(Dataset rows)
* START *

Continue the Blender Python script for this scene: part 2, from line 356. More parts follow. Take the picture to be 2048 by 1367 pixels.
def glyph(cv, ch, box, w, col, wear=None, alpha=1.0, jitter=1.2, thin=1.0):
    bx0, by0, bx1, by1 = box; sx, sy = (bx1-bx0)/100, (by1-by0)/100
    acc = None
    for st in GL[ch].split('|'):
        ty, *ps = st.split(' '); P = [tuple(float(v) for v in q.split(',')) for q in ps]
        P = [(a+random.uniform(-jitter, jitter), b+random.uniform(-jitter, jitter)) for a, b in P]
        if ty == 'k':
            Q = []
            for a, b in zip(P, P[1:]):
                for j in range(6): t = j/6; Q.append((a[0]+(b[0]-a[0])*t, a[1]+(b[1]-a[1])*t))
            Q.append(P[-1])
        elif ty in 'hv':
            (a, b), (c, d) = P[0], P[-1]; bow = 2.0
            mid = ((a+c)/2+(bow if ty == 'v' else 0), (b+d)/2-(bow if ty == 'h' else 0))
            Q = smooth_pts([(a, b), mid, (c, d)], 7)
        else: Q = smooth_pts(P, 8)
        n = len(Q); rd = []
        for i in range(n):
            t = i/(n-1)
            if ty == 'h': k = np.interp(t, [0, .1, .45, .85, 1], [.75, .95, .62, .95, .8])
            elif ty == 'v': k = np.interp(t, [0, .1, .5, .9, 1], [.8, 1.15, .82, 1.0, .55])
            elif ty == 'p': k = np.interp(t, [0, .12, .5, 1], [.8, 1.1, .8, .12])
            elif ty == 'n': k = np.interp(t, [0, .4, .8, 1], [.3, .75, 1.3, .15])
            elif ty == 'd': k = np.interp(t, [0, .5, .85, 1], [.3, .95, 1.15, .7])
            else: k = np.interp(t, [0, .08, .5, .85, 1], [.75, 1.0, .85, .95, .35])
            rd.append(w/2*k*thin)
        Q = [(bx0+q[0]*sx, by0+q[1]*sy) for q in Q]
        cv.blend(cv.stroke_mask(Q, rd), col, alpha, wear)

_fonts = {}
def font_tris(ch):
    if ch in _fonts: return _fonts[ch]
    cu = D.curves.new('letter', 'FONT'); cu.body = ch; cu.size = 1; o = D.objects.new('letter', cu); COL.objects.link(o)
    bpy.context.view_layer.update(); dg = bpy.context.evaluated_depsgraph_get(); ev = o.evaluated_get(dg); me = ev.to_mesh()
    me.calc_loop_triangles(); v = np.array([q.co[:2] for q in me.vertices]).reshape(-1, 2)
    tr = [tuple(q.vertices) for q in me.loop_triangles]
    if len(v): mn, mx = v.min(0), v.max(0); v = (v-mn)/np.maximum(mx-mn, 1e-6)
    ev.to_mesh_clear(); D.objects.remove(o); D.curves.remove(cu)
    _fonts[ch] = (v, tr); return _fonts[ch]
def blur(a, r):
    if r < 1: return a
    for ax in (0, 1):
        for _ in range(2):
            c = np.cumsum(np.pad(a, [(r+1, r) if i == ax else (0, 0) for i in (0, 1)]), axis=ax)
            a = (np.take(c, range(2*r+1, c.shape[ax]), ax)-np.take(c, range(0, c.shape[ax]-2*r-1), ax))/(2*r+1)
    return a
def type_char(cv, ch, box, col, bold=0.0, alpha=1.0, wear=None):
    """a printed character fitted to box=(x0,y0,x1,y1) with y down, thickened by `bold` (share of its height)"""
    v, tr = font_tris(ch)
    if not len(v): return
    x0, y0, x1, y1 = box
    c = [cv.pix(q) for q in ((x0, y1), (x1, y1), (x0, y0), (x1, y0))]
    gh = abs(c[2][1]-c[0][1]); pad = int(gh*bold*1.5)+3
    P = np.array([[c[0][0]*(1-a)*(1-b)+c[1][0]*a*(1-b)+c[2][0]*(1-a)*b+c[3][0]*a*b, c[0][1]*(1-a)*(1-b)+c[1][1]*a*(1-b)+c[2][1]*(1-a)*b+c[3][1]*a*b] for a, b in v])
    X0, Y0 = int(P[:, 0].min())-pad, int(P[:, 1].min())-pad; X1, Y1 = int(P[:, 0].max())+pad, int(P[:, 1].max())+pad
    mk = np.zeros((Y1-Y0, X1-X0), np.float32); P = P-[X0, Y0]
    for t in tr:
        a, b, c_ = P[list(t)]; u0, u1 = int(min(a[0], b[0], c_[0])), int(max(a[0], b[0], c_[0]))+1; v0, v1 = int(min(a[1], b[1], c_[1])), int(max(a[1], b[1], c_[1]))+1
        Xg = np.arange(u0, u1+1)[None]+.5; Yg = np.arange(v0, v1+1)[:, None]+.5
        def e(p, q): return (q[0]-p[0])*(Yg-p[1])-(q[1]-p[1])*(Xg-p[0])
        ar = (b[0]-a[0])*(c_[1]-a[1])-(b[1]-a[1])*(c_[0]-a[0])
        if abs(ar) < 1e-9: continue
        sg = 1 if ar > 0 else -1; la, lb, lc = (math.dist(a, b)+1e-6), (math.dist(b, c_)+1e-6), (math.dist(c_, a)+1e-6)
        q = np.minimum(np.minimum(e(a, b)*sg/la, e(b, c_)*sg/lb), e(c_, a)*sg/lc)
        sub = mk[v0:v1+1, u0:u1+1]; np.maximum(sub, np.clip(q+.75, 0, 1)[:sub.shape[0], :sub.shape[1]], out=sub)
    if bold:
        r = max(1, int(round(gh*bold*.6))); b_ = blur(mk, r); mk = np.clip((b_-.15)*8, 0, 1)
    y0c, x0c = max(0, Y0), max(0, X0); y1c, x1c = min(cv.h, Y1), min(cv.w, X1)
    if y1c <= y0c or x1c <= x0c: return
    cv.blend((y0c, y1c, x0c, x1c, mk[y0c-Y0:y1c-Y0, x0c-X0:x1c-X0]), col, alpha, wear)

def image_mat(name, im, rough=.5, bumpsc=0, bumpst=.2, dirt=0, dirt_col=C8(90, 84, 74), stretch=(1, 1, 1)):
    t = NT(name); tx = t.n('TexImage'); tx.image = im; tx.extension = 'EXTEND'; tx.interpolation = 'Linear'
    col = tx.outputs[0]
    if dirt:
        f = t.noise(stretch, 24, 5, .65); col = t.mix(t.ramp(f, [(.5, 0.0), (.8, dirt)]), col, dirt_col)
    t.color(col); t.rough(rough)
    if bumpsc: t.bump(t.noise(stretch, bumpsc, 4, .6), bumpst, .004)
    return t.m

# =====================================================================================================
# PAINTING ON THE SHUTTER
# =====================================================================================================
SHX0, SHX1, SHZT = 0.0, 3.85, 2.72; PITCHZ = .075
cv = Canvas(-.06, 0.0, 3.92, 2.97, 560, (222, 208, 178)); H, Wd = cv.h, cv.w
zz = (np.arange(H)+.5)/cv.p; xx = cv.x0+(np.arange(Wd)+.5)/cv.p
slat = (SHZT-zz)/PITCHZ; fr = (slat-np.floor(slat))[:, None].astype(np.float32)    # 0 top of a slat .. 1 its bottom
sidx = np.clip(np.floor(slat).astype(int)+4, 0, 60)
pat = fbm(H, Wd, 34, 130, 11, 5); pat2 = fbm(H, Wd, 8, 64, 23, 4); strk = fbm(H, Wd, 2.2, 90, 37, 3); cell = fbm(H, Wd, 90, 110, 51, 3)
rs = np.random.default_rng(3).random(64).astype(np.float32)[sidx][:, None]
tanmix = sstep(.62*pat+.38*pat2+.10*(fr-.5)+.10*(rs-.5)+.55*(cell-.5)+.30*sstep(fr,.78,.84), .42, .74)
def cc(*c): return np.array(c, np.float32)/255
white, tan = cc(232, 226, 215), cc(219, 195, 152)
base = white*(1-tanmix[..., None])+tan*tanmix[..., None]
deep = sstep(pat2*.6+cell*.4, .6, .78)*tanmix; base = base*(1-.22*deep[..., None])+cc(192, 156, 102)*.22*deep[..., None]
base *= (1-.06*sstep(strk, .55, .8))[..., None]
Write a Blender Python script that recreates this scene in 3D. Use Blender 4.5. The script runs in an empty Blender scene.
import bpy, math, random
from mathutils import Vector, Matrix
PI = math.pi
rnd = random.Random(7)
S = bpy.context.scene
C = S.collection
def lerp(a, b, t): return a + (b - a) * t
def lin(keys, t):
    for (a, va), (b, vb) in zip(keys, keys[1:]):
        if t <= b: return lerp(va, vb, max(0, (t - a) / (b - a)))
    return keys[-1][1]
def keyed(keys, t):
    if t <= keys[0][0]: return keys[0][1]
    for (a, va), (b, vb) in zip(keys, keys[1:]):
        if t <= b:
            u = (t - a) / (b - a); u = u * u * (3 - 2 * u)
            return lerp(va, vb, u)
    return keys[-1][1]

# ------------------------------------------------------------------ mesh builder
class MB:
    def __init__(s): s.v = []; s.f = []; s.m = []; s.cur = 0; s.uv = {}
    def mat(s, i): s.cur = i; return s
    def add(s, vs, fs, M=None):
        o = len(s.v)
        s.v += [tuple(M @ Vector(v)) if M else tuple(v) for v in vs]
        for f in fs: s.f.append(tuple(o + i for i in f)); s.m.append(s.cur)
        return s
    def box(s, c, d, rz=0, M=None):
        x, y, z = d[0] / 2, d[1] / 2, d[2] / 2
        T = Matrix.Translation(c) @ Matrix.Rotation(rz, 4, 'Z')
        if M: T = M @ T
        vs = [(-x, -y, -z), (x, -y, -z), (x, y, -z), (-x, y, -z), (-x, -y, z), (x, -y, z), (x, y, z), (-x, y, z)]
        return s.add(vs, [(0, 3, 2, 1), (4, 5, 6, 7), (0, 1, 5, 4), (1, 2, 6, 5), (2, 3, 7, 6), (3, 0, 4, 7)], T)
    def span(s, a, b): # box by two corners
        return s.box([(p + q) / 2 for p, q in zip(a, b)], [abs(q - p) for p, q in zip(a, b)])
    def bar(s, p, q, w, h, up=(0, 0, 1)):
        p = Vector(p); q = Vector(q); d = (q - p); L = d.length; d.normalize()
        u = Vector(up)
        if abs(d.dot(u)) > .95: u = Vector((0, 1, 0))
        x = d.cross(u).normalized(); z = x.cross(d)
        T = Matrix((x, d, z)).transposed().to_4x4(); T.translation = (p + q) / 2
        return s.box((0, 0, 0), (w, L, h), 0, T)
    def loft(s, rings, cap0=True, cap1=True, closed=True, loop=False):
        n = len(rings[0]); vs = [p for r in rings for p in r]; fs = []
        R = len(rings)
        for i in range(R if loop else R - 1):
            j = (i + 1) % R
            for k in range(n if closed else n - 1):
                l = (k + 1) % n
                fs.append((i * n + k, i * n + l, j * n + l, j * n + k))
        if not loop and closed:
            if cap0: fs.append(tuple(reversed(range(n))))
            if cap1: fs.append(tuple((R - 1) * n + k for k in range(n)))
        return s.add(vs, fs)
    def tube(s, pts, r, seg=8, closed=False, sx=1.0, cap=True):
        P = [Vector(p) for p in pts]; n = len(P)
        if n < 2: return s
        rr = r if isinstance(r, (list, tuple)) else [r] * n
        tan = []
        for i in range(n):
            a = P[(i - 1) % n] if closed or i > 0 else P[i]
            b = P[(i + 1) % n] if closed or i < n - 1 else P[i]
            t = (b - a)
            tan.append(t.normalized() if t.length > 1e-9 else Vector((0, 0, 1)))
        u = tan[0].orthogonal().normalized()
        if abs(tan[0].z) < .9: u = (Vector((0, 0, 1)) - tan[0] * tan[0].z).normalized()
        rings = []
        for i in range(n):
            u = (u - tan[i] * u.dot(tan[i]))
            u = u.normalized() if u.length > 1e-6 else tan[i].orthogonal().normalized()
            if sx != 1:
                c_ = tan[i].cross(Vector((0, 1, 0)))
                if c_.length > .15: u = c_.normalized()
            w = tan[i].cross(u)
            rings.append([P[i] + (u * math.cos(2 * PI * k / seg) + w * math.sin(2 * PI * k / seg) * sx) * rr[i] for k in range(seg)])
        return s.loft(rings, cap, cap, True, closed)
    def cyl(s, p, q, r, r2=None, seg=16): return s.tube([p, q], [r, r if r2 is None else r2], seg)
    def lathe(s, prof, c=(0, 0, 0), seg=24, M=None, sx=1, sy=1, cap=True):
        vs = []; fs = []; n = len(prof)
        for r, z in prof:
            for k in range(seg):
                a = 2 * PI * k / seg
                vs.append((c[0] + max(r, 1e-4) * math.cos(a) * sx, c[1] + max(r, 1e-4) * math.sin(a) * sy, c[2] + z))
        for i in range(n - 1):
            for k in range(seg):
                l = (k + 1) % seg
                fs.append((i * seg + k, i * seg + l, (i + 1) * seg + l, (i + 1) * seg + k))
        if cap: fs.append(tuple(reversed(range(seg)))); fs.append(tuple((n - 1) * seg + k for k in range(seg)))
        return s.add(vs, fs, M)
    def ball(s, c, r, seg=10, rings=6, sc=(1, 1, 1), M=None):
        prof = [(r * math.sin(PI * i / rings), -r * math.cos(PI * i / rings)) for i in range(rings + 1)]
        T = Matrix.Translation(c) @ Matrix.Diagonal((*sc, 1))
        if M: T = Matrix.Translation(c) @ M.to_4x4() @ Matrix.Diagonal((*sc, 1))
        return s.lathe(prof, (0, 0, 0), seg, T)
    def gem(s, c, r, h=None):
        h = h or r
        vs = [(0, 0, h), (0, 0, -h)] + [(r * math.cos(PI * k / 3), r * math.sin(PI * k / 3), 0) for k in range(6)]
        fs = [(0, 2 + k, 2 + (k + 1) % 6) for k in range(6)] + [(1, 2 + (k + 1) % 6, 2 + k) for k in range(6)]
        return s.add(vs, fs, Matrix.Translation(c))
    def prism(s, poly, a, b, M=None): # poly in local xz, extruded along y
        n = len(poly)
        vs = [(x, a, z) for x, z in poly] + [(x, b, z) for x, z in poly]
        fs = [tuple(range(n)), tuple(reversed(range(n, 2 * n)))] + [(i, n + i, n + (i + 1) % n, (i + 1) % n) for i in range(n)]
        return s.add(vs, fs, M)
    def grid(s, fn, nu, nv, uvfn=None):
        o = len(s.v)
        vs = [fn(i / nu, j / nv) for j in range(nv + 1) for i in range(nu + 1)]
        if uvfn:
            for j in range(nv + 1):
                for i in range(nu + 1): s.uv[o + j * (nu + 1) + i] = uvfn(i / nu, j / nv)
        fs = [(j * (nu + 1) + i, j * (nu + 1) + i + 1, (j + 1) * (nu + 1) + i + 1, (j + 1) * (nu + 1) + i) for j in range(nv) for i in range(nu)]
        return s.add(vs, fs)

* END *

## Problem
Check each line of the entries above, and show every one holding the word "Blender".

## Solution to this problem
Continue the Blender Python script for this scene: part 2, from line 356. More parts follow. Take the picture to be 2048 by 1367 pixels.
Write a Blender Python script that recreates this scene in 3D. Use Blender 4.5. The script runs in an empty Blender scene.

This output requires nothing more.